El juego, la excusa para esta infernal
danza de contraseñas del viernes a la noche, fue traído a pulso desde
Tacuarembó por un tío, con el poco educado nombre de Podrida, y suplantó de
inmediato al tute cabrero que era, por entonces, la norma excesivamente
silenciosa para el gusto de los habitués.
La podrida es una suerte de bridge festivo,
en el que se procuran hacer sólo las bazas a las que se comprometen, en manos
con distinto número de cartas repartidas. En verdad gana el que juega mejor, lo
que convierte al azar en lo que Aristóteles pensaba que era, un accidente. Y
esa es la lucha en que esta gente, por otra parte circunspecta, procura con su
catarsis del viernes a la noche: ganarle al azar de la vida edificando un mundo
aparte.
Ese resultado se registra posiblemente en
un tercer libro, superior aún al “placar de placares”, en el que ninguno de
ellos escribe y en que inevitablemente todos pierden; todos quedan, como ellos
dicen del que va último en el juego, “en el Hades”, el infierno de la mitología
griega. Esa resignación última a lo inevitable, tan propia de la tragedia
griega, es lo que autoriza la alegría en la marcha hacia la derrota final.

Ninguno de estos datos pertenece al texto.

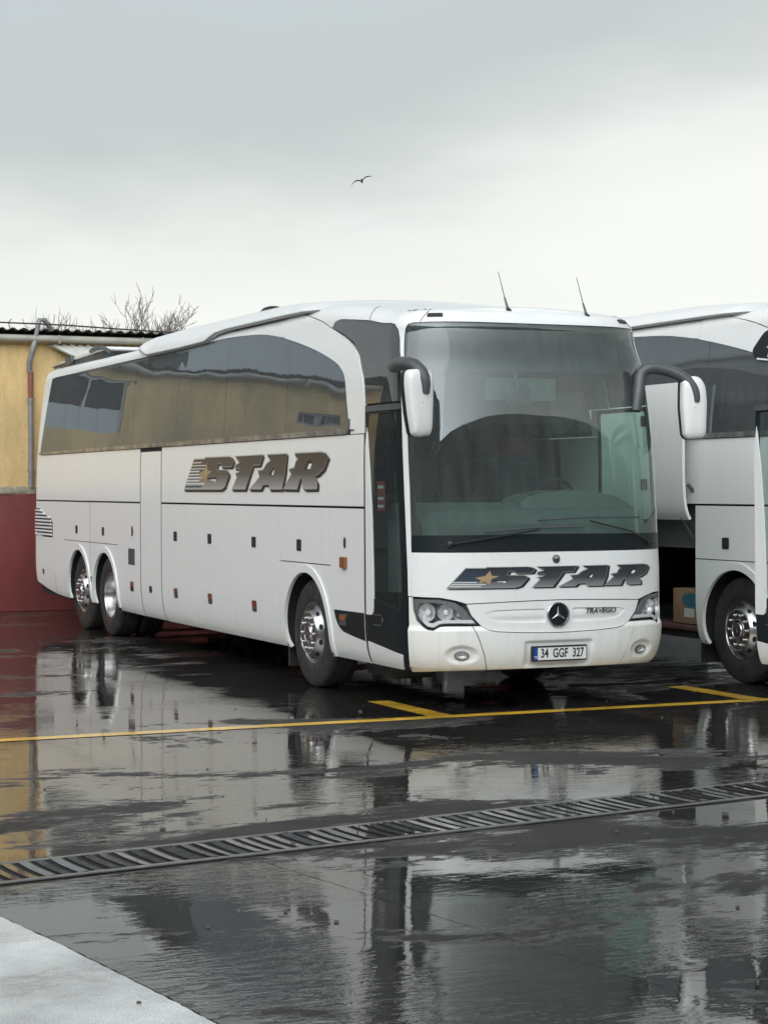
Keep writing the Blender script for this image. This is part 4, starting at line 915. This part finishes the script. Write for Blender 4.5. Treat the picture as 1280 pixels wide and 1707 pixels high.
def logo(name, fn, grad, edge, dx, dz, gw, stripes_blue):
    root = empty(name, (0, 0, 0), bus)
    for li, (key, hk) in enumerate((('S', 'Sh'), ('T', None), ('A', 'Ah'), ('R', 'Rh'))):
        raw = LG[key]; hol = [[fn(*q) for q in LG[hk]]] if hk else []
        poly = [fn(*q) for q in raw]
        # swept edge: every outline segment as a quad from the face to its dropped copy, plus the dropped copy
        mb = MB(); drop = [(t + dx, v - dz) for t, v in poly]
        def tri(pl, o_, d0):
            tr = tessellate_polygon([[Vector((t, v, 0)) for t, v in l] for l in pl]); pts = [q for l in pl for q in l]
            # cut along t so that it hugs the curved front
            bm = bmesh.new(); vs = [bm.verts.new((t, v, 0)) for t, v in pts]
            for q in tr:
                try: bm.faces.new([vs[i] for i in q])
                except ValueError: pass
            t0_, t1_ = min(q[0] for q in pts), max(q[0] for q in pts)
            for x in [a for a in _TLALL if t0_ < a < t1_]: bmesh.ops.bisect_plane(bm, geom=bm.verts[:] + bm.edges[:] + bm.faces[:], plane_co=(x, 0, 0), plane_no=(1, 0, 0))
            bm.verts.index_update(); out_ = ([P(q.co.x, q.co.y, o_) for q in bm.verts], [[q.index for q in f.verts] for f in bm.faces]); bm.free(); return out_
        out_poly = ring_poly(poly, gw)
        o1 = MB(); o1.add(*tri([[(t, v) for t, v in ring_poly(poly, gw * 1.2)]], .0008, 0)); n = len(poly)
        rp_ = ring_poly(poly, gw * 1.2)
        for i in range(n):
            a, b_ = rp_[i], rp_[(i + 1) % n]; q = [a, b_, (b_[0] + dx, b_[1] - dz), (a[0] + dx, a[1] - dz)]
            o1.add(*tri([q], .00085 + .00002 * i, 0))
        o1.add(*tri([[(t + dx, v - dz) for t, v in rp_]], .0007, 0))
        L = o1.build('letter_outline', LOUT, root)
        for i in range(n):
            a, b_ = poly[i], poly[(i + 1) % n]; q = [a, b_, (b_[0] + dx, b_[1] - dz), (a[0] + dx, a[1] - dz)]
            mb.add(*tri([q], .0018 + .00002 * i, 0))
        mb.add(*tri([drop], .0016, 0)); mb.build('letter_edge', edge, L)
        fc = MB()
        inner = ring_poly(poly, -gw * .35)
        fc.add(*tri([inner] + hol, .0034, 0)); 
        fc.build('letter_face', grad, L)
        hl_ = MB(); hl_.add(*tri([ring_poly(poly, gw * .25)] + hol, .0030, 0)); hl_.build('letter_rim', bpy.data.materials['logo_rim'], L)
        if hk:
            h0 = MB(); h0.add(*tri([[fn(*q) for q in LG[hk]]], .0031, 0)); h0.build('letter_counter', edge, L)
            c0 = [fn(*q) for q in LG[hk]]; cx = sum(q[0] for q in c0) / len(c0); cz = sum(q[1] for q in c0) / len(c0)
            h1 = MB(); h1.add(*tri([[(cx + dx * .5 + (t - cx) * .55, cz - dz * .4 + (v - cz) * .55) for t, v in c0]], .0036, 0)); h1.build('letter_counter', PAINT, L)
    # speed stripes
    ns = 9
    for k in range(ns):
        z = 1.93 + k * .034; x0 = -6.575 + (z - 1.907) * (6.575 - 6.235) / .339 + .012; x1 = -5.95 + .10 * math.sin(k * 2.1) + (.08 if k > 5 else 0)
        hh = .016 if k < 6 else .010
        q = [fn(x0, z), fn(x1, z), fn(x1 + .04, z + hh), fn(x0 + hh * 1.0, z + hh)]
        mb = MB(); tl = [P(t, v, .0040) for t, v in q]; 
        # follow the curve
        nseg = 8; v_ = []; f_ = []
        for i in range(nseg + 1):
            s = i / nseg; a = (q[0][0] + (q[1][0] - q[0][0]) * s, q[0][1] + (q[1][1] - q[0][1]) * s); b_ = (q[3][0] + (q[2][0] - q[3][0]) * s, q[3][1] + (q[2][1] - q[3][1]) * s); v_ += [P(*a, .0040), P(*b_, .0040)]
            if i: f_.append((2 * i - 2, 2 * i, 2 * i + 1, 2 * i - 1))
        mb.add(v_, f_); mb.build('stripe', (LBLUE if stripes_blue and k > 2 else (LSTR if not (k == 0 and not stripes_blue) else LBLUE)), root)
    patch('tan_star', [fn(*q) for q in LG['star']], LTAN, root, off=.0050, th=.0008, steps=.05)
    return root
mat('logo_rim', (.30, .30, .29), .35)
G1 = print_grad('logo_fill_side', 1.90, 2.27, [(0, (.44, .44, .44)), (.12, (.28, .28, .28)), (.45, (.070, .070, .071)), (1, (.032, .032, .033))])
G2 = print_grad('logo_fill_front', 1.05, 1.24, [(0, (.38, .385, .39)), (.15, (.22, .225, .24)), (.5, (.06, .063, .07)), (1, (.028, .032, .04))])
logo('logo', lambda x, z: (x, z), G1, LDB, .055, .030, .012, False)
logo('logo', lambda x, z: (-.034 + (x + 6.59) * .4535, 1.052 + (z - 1.875) * .5), G2, LDK, .024, .013, .006, True)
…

Porque igual que navegar, jugar es necesario.
Escrito por Andrés Alsina
Producción: Luis Roux
Miradas Urbanas.
Este texto fue publicado en la contratapa de El Observador unos 15 años antes de la fecha de esta entrada; habrá sido a fines de 1996 o principios de 1997. Yo hacía la producción de las notas, lo que equivalía al trabajo de campo, la investigación del tema y las entrevistas necesarias. Después entregaba un informe, que Alsina leía y reescribía, a veces usando mucho, a veces poco, a veces casi todo, a veces casi nada. Mi nombre figuraba al pie de la nota, entre paréntesis: (Producción: Luis Roux). En este caso esto último también fue así, pero la mecánica cambió. Yo soy uno de los integrantes de la Podrida y Alsina me hizo una extensa entrevista con birome y cuaderno. Después me pidió visitar la mesa una noche y después escribió este texto, que yo leí con mucho placer y orgullo, algo que me acaba de suceder otra vez.